Brief
Spot each line that carries the word "pixels"; copy those lines.
[start Given information]
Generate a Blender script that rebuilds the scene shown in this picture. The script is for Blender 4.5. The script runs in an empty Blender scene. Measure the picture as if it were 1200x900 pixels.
[end Given information]
[start Given information]
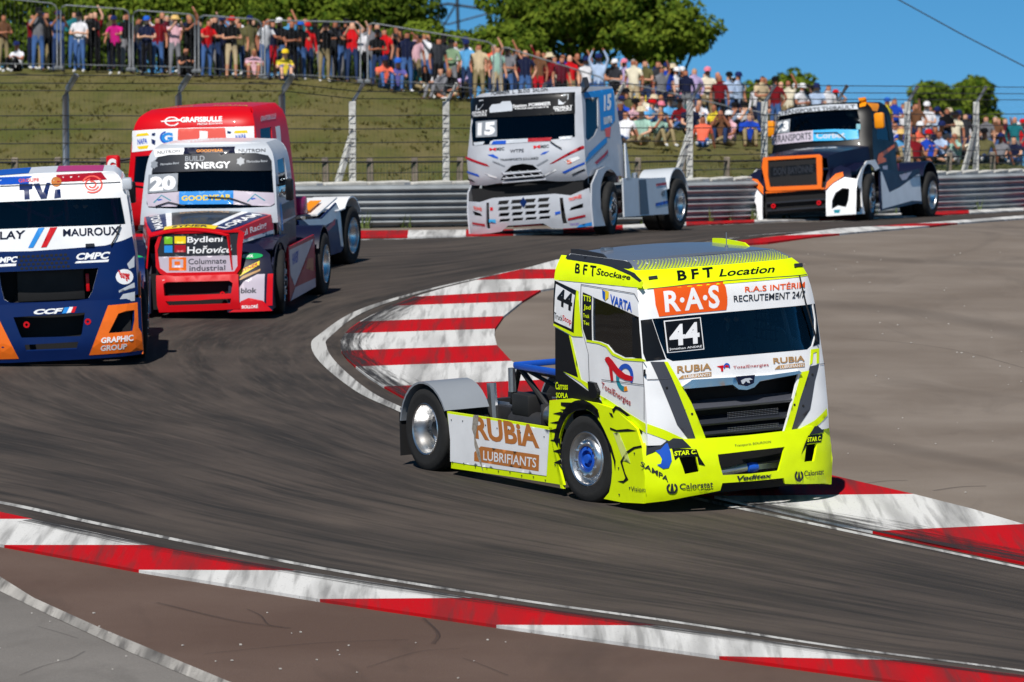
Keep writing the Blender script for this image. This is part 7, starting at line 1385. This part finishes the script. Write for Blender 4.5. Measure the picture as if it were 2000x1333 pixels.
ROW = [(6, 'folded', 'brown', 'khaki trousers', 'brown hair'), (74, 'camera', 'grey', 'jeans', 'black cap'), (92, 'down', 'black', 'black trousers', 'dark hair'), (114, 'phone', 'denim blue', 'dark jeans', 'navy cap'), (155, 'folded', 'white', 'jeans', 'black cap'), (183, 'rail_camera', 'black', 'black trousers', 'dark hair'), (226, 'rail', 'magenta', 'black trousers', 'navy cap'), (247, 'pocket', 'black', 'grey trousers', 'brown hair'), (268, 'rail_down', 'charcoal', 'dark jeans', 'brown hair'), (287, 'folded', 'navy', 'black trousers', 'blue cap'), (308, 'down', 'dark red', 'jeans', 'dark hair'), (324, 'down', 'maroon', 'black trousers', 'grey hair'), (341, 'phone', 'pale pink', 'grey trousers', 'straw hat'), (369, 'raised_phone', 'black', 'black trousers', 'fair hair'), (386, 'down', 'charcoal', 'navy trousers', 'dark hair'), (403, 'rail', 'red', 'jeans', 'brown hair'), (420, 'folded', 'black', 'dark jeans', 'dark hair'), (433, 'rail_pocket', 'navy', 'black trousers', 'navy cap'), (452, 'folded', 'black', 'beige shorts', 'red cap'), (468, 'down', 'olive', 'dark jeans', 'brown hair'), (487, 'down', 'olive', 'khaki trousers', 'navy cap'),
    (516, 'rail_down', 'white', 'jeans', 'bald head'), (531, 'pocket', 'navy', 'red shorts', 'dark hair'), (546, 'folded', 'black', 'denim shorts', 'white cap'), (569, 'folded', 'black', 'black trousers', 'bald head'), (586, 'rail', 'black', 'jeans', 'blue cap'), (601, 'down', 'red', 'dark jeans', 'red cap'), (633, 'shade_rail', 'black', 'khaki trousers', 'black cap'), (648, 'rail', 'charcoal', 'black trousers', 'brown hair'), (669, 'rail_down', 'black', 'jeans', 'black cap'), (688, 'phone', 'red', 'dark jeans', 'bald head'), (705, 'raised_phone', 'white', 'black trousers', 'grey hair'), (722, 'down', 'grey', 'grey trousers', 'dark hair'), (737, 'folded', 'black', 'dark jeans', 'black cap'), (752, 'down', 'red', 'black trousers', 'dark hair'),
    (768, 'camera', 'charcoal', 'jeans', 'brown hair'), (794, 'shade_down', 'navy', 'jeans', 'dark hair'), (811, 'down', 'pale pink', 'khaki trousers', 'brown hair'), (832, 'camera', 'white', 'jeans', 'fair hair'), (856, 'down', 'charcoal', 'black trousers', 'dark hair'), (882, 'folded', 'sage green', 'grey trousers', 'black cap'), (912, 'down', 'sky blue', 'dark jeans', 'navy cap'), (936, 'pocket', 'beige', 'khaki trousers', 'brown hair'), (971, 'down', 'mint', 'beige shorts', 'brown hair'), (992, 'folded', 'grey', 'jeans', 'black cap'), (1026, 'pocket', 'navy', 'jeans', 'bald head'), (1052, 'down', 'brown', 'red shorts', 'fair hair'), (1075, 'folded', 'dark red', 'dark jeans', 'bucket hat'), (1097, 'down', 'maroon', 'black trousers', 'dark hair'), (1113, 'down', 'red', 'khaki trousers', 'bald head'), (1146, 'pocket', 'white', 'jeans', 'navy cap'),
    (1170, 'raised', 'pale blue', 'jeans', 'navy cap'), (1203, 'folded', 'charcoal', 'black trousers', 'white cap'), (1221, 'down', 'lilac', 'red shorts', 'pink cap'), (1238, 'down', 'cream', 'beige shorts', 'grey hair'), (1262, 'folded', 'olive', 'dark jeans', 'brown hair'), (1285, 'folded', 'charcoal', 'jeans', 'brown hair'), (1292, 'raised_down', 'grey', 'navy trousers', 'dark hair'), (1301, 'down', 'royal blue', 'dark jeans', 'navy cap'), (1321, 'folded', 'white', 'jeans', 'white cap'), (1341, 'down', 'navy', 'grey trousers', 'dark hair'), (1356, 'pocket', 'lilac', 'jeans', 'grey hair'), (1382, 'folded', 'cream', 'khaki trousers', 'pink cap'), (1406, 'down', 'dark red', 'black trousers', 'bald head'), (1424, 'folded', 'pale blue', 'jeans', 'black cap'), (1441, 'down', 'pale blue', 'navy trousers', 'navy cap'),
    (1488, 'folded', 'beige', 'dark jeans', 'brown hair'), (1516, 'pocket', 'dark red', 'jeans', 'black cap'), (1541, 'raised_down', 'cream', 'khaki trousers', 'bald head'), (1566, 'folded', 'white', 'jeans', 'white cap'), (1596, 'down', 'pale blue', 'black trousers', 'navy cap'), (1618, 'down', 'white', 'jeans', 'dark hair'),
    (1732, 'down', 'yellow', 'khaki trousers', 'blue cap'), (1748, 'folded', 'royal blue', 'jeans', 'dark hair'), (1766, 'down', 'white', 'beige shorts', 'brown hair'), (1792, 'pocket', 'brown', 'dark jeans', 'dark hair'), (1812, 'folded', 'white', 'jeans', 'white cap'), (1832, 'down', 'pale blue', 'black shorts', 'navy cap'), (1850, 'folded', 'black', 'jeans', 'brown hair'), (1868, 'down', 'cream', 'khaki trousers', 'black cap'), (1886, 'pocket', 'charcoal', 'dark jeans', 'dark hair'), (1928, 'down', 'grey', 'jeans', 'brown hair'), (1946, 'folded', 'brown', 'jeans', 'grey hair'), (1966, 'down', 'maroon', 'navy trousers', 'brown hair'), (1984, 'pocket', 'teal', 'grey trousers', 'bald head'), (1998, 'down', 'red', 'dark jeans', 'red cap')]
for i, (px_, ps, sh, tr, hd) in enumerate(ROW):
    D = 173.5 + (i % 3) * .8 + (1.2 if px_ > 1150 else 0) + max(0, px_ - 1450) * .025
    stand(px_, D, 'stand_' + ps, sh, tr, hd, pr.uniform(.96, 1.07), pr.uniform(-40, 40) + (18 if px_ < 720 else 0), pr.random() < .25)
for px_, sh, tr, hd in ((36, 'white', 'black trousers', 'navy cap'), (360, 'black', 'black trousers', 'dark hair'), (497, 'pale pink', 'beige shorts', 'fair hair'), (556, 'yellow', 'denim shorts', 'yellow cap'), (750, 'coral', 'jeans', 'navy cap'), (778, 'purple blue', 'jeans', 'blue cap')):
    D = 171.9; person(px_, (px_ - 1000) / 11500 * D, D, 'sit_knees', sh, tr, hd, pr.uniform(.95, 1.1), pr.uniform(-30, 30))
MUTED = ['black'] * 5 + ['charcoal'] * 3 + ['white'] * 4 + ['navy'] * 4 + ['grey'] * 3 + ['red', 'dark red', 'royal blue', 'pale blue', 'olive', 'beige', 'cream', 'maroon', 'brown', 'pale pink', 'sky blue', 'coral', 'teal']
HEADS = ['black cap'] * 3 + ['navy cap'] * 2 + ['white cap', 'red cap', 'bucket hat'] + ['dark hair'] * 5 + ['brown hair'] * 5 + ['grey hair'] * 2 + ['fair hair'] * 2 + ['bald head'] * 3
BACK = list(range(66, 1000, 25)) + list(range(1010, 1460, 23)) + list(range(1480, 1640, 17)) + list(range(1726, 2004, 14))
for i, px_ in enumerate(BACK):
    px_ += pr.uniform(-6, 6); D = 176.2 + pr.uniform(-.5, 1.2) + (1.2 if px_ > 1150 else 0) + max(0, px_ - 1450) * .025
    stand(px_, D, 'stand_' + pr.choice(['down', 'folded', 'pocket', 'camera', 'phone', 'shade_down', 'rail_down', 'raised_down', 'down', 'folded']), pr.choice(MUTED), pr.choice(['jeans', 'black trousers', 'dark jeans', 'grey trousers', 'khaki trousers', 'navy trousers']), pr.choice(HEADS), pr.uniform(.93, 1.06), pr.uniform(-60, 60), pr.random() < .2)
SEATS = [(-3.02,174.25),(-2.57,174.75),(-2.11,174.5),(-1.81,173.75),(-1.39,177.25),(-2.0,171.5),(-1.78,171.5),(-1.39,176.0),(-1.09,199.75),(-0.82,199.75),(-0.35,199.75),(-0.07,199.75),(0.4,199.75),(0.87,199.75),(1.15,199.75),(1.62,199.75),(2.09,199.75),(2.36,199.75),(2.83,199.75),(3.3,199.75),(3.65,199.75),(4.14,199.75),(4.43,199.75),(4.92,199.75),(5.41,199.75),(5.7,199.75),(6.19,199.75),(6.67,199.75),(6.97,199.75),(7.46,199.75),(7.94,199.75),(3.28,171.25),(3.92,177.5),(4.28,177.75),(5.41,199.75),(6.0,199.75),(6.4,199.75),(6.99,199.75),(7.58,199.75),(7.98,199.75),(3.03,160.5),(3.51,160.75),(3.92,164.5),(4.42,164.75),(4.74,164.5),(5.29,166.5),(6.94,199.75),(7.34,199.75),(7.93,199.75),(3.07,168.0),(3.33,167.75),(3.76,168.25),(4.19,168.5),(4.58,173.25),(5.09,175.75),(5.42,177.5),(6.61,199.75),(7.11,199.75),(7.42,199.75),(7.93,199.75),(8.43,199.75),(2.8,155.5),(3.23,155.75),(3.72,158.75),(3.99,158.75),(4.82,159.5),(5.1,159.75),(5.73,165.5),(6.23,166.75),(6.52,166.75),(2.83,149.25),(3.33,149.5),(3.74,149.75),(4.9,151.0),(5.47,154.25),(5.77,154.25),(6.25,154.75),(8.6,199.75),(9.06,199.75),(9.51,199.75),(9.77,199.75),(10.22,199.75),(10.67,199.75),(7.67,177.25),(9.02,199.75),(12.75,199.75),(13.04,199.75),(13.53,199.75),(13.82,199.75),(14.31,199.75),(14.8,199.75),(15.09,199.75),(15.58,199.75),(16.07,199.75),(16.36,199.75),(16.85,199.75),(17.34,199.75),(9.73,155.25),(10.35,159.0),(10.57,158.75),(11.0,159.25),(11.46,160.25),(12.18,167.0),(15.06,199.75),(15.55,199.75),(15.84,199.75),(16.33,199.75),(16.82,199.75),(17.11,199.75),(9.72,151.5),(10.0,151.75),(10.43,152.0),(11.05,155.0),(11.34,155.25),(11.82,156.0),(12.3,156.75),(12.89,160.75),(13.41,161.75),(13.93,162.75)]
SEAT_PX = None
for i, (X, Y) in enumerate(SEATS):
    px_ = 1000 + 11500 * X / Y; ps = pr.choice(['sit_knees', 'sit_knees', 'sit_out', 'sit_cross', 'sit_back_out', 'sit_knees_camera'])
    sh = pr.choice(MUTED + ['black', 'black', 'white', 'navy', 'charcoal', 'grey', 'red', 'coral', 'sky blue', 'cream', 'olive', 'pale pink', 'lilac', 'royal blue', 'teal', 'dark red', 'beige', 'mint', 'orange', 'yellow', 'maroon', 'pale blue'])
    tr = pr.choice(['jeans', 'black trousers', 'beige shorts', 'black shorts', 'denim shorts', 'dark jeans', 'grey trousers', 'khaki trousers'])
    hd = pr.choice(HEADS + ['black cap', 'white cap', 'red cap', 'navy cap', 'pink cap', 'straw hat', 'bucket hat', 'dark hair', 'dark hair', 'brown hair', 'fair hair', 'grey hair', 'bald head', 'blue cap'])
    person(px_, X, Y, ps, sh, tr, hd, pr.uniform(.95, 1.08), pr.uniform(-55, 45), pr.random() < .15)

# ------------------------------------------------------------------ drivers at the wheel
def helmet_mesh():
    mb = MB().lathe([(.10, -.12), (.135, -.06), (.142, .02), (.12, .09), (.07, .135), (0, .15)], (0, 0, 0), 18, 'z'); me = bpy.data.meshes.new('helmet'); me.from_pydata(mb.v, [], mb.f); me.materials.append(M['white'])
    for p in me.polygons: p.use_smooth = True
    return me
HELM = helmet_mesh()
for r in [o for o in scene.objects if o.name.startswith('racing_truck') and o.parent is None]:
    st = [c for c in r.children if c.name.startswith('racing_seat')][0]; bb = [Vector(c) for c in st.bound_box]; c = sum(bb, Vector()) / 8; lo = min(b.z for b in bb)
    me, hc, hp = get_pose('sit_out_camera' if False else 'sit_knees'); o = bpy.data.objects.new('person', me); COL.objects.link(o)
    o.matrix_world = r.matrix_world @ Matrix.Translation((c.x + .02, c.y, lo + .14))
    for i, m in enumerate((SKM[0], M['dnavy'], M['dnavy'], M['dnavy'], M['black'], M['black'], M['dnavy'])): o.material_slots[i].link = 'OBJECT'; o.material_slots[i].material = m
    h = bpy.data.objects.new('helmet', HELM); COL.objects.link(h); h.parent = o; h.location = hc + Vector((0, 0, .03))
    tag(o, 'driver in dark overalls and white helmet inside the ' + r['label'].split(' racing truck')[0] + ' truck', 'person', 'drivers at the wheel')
[end Given information]
Answer to this task
Generate a Blender script that rebuilds the scene shown in this picture. The script is for Blender 4.5. The script runs in an empty Blender scene. Measure the picture as if it were 1200x900 pixels.
Keep writing the Blender script for this image. This is part 7, starting at line 1385. This part finishes the script. Write for Blender 4.5. Measure the picture as if it were 2000x1333 pixels.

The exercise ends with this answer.